Wooten has asked for the release of bodycam footage of the fatal shooting, which was delayed from public release for at least 30 days on Wednesday by a judge.

“Our county is united behind the importance of doing a careful, serious, and impartial review of everything that happened,” Wooten concluded. “Some people want a rush to judgment and others want to pit people against each other in a way that can only hurt our county. My job is to ensure transparency and accountability, while also preserving the ability for the independent investigators to do their deliberate, painstaking, and vital work,” Wooten said.

An independent autopsy released this week showed Brown died of a gunshot wound to the back of the head. His family, who viewed one 20-second bodycam video earlier this week, says Brown’s death was an execution. The judge has allowed the family to review the rest of the bodycam footage within 10 days.
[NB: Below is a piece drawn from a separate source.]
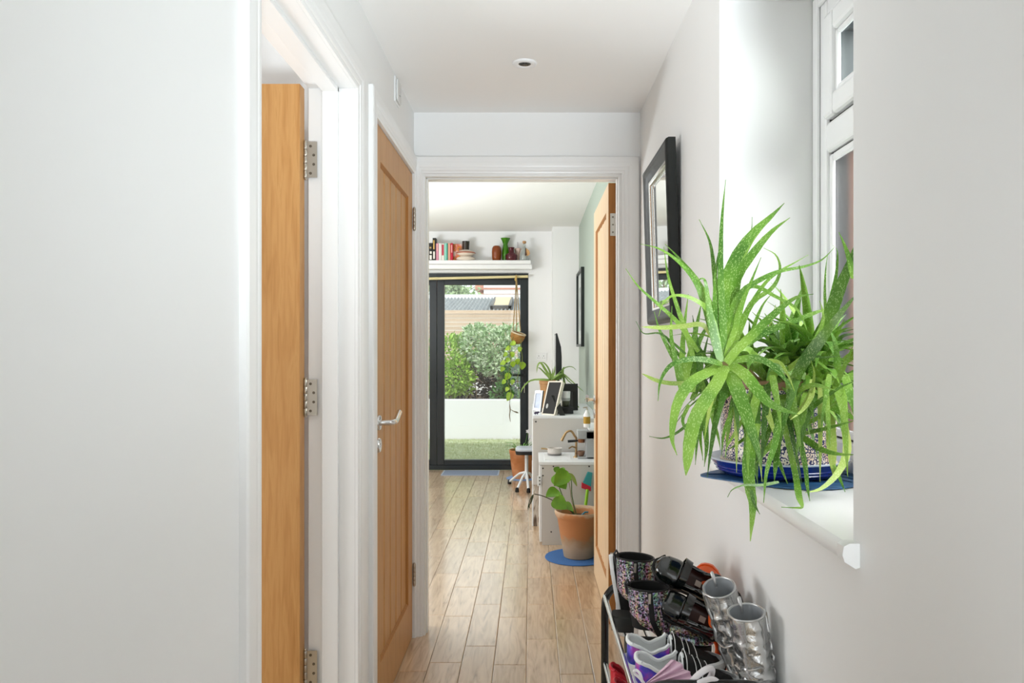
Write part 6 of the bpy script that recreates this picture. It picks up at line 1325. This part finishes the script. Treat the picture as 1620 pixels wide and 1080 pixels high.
# galaxy trainers
GAL = ramp_mat('galaxy_print', [(0.25, '#1c2466'), (0.42, '#2f3cb0'), (0.52, '#5b3fc4'), (0.62, '#a33aa0'), (0.75, '#e08ac8')], (1, 1, 1), 34, 4, 0.35)
WL = mat('white_padded_lining', '#e9ecec', 0.8); BS = mat('black_suede', '#101010', 0.8); MAG = mat('magenta_print', '#c64fa6', 0.4)
HS = [(0, 0.066), (0.08, 0.060), (0.24, 0.046), (0.36, 0.056), (0.46, 0.074), (0.60, 0.056), (0.78, 0.040), (0.93, 0.030), (1.0, 0.018)]
def trainer(label):
    t = low_shoe('trainer', label, 0.200, 0.036, (GAL, WL, WSO, BS), HS, op=(0.05, 0.44), toe_from=0.46, sole_h=0.022, straps=((0.52, 0.09, BS, 0.052, 'strap'), (0.65, 0.08, BS, 0.040, 'strap')), group='galaxy trainers')
    b = MB()
    for dx, dz in ((0.050, 0.036), (0.062, 0.037), (0.074, 0.035)):  # printed roundels on the outer side
        b.lathe([(0.0052, -0.0366-0.0012), (0.0050, -0.0375-0.0012), (0.001, -0.0376-0.0012)], (dx, 0, dz-0.003), 12, axis='y')
    for v in b.v: v.y = v.y*0.885
    b.build('print_dots', MAG, t, smooth=40, shift=False)
    b = MB(); rs = []  # white rubber toe bumper
    for u, sd in [(u, -1) for u in (0.70, 0.78, 0.86, 0.92, 0.96, 0.985, 1.0)]+[(u, 1) for u in (1.0, 0.985, 0.96, 0.92, 0.86, 0.78, 0.70)]:
        w_ = lerp(WTAB, u)*0.036; x = u*0.200; k = min(1.0, (u-0.66)/0.2); rs.append([(x+0.003, sd*w_*1.07, 0.004), (x+0.0045, sd*w_*1.10, 0.012), (x+0.003, sd*w_*1.04, 0.020+0.010*k), (x-0.004, sd*w_*0.93, 0.022+0.010*k)])
    b.rings(rs, False, False, closed=False); b.build('toe_bumper', WSO, t, smooth=60, shift=False)
    b = MB()  # black line round the white toe bumper
    L_ = 0.200; pts = []
    for u in (0.78, 0.86, 0.92, 0.96, 0.985, 1.0): pts.append((u*L_+0.0045, -lerp(WTAB, u)*0.036*1.11, 0.0150))
    for u in (1.0, 0.985, 0.96, 0.92, 0.86, 0.78): pts.append((u*L_+0.0045, lerp(WTAB, u)*0.036*1.11, 0.0150))
    b.tube(pts, 0.0016, 5); b.build('toe_line', BS, t, shift=False)
    b = MB()  # white stitching of the straps
    for u in (0.475, 0.565, 0.62, 0.70):
        h = max(lerp(HS, u), 0.060 if u < 0.6 else 0.046)+0.0042; w = lerp(WTAB, u)*0.036*1.04+0.0036
        b.tube([(u*L_, -w*math.copysign(abs(math.cos(PI*k/12))**0.6, math.cos(PI*k/12)), 0.022+(h-0.022)*math.sin(PI*k/12)**0.6) for k in range(1, 12)], 0.0009, 4)
    b.build('stitching', WSO, t, shift=False)
    return t
t1 = trainer('purple galaxy trainer with a white lining, the farther of the pair on the rack'); put(t1, (0.199, 1.585, TZ+0.012), (1, -0.04, -0.03), (0, -0.05, 1))
t2 = trainer('purple galaxy trainer with a white lining, behind the pink pleated sandal'); put(t2, (0.203, 1.487, TZ+0.014), (1, -0.03, -0.03), (0, -0.05, 1))
# pink pleated sandal
PNK = mat('pale_pink_fabric', '#e6c3d6', 0.7, bump=(120, 0.1)); WST = mat('white_strap', '#efecef', 0.5)
pk = thing('pleated_sandal', (0.25, 1.40, TZ), 'pale pink pleated sandal with white straps at the near end of the rack', 'sandal')
so = MB(); ol = [(0.206+(u*0.17), 1.405-0.028*lerp(WTAB, u)) for u in [i/16 for i in range(17)]]+[(0.206+(u*0.17), 1.405+0.028*lerp(WTAB, u)) for u in [1-i/16 for i in range(17)]]
so.rings([[(x, y, TZ+0.001) for x, y in ol], [(x, y, TZ+0.016) for x, y in ol]]); so.build('sole', WST, pk, smooth=40)
b = MB(); rs = []; P0 = W(1014, 1086, 1.375); NU, NV = 30, 16
for i in range(NU+1):
    t = i/NU; ring = []
    e = spline([W(1062, 1043, 1.415), W(1073, 1046, 1.41), W(1084, 1058, 1.40), W(1094, 1066, 1.385), W(1096, 1084, 1.375)], 31)[i]
    for j in range(NV+1):
        s = j/NV; p = P0.lerp(e, s); rip = math.sin(t*2*PI*3.6)*0.0065*min(1, s*1.6); bulge = math.sin(PI*s)*0.010
        ring.append(p+Vector((0.15, -1, 0.45)).normalized()*(rip+bulge))
    rs.append(ring)
back = [[q+Vector((0, 0.004, -0.002)) for q in g] for g in rs]
b.rings([g+h[::-1] for g, h in zip(rs, back)]); b.build('pleated_upper', PNK, pk, smooth=70)
MB().tube(spline([W(1090, 1083, 1.37), W(1104, 1068, 1.365), W(1118, 1058, 1.37), W(1126, 1058, 1.38), W(1126, 1066, 1.385), W(1120, 1077, 1.385)], 18), 0.0058, 8, flat=1.0).build('strap', WST, pk, smooth=60)
MB().tube(spline([W(1098, 1084, 1.36), W(1112, 1077, 1.355), W(1128, 1074, 1.36), W(1140, 1082, 1.365)], 12), 0.0050, 8).build('strap', WST, pk, smooth=60)
MB().tube(spline([W(1020, 1082, 1.38), W(1012, 1072, 1.38), W(1005, 1066, 1.385), W(1003, 1062, 1.385), W(1007, 1060, 1.385), W(1013, 1066, 1.38), W(1016, 1078, 1.38)], 18), 0.0028, 7).build('ankle_loop', WST, pk, smooth=60)
# red shoes on the tier below
RED = mat('red_leather', '#c01f30', 0.45)
HR = [(0, 0.118), (0.1, 0.105), (0.3, 0.070), (0.46, 0.072), (0.62, 0.052), (0.8, 0.040), (0.93, 0.030), (1.0, 0.018)]
r1 = low_shoe('red_shoe', 'red shoe with a white-dotted high heel tab on the lower tier, the farther one', 0.17, 0.032, (RED, RED, WSO, RED), HR, sole_h=0.014, trim=False, group='red shoes'); put(r1, (0.182, 1.735, 0.3965), (1, 0, 0), (0, 0, 1))
r2 = low_shoe('red_shoe', 'red shoe with a white squiggle on the lower tier, the nearer one', 0.17, 0.032, (RED, RED, WSO, RED), HR, sole_h=0.014, trim=False, group='red shoes'); put(r2, (0.182, 1.655, 0.3965), (1, 0, 0), (0, 0, 1))
b = MB()
for k in range(4): b.lathe([(0.0032, -0.0005), (0.003, -0.0022), (0.0005, -0.0024)], (-0.001+0.012*k*0.3, -0.020-0.003*k*0, 0.045+k*0.017), 8, axis='y')
b.build('dots', WL, r1, shift=False)
b = MB(); b.tube([(0.020, -0.0305, 0.045), (0.028, -0.0305, 0.058), (0.020, -0.031, 0.066), (0.028, -0.0305, 0.076), (0.024, -0.0300, 0.085)], 0.0022, 6); b.build('squiggle', WL, r2, shift=False)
The district attorney in the case, Andrew Womble, claims that bodycam footage shows Brown’s car make contact with deputies before the shooting started. His family believes that’s not the case and that he was driving away because he feared for his life. No deputies were injured in the incident.

In arguing for a delay in the release of bodycam footage, Womble argued that release would prevent a fair trial and interfere with the investigation.

Though the North Carolina State Bureau of Investigation, which is leading the investigation, and local authorities have said releasing the footage wouldn’t hinder their probe.

2 other members of the force resigned after the incident, Deputy Sheriff II William Harris, and Lt. Christopher Terry. Both were with the sheriff’s office since 2009.

Deputy III James Flowers, who started with the sheriff’s office in August of 2000, chose to retire early.